Pemerintah ataupun swasta dapat mengambil bagian dari pengembangan wisata bencana dengan menyiapkan kelengkapan infrastruktur untuk dijadikan destinasi wisata alternatif. Bisa pula sekaligus dijadikan pusat studi/kajian kebencanaan. Menteri Pariwisata dan Ekonomi Kreatif, Marie Elka Pangestu pernah berencana menjadikan para korban bencana erupsi Gunung Sinabung dan Kelud sebagai pemandu wisata dan perajin. Menurut Marie, masyarakat biasanya banyak datang ke sekitar daerah bencana untuk melihat-lihat. Hal itu dapat dimanfaatkan untuk menjajakan produk kerajinan maupun kuliner (Merdeka.com 19/02/2014).
Terma bencana merujuk pada Undang-undang No. 24 Tahun 2007 adalah peristiwa atau rangkaian peristiwa yang mengancam dan mengganggu kehidupan dan penghidupan masyarakat yang disebabkan baik oleh faktor alam dan/atau faktor non alam maupun faktor manusia sehingga mengakibatkan timbulnya korban manusia, kerusakan lingkungan, kerugian harta benda, dan dampak psikologis. Sementara menurut Faulkner (2001) bencana adalah bencana alam, sedangkan bencana non-alam dan sosial disebut sebagai krisis. Namun terlepas dari pemaknaan bencana, cakupan wisata bencana kiranya tidak sekadar berasosiasi pada terdampak tanah longsor, erupsi gunung, gempa bumi, atau tsunami. Tapi juga yang tersebab oleh murni laku manusia atau disebut oleh antropolog Bohannan sebagai bencana sosial.

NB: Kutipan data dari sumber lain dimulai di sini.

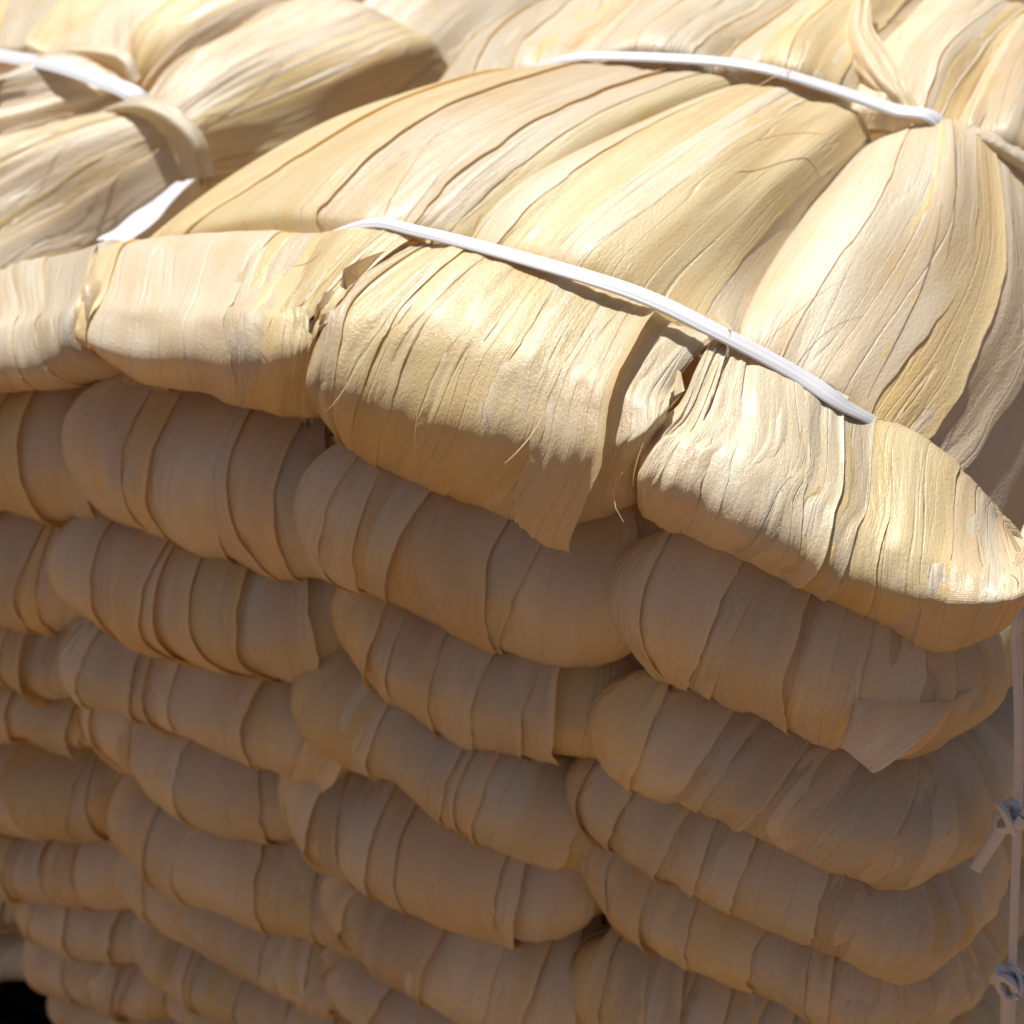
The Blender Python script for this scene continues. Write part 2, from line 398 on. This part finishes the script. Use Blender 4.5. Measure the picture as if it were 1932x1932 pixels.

Langkah inspiratif dilakukan oleh biro pariwisata Filipina; menawarkan paket wisata bencana yang mewajibkan para turis ikut serta melakukan upaya rekonstruksi objek wisata Filipina yang telah luluh lantak oleh badai Haiyan pada akhir 2013. Maka, benar kata DeMond Shondell Miller (2008) bahwa wisata bencana membuka kesempatan untuk merasakan kesusahan yang diderita orang lain. Lebih lanjut, wisata bencana memberi seruan moral untuk arif pada alam serta stimulus edukasi perihal mitigasi bencana. Walhasil, wisata bencana hakikatnya bukan “plesiran” nirmakna, melainkan berorientasi penghayatan atas kemanusiaan dan etos menghargai alam.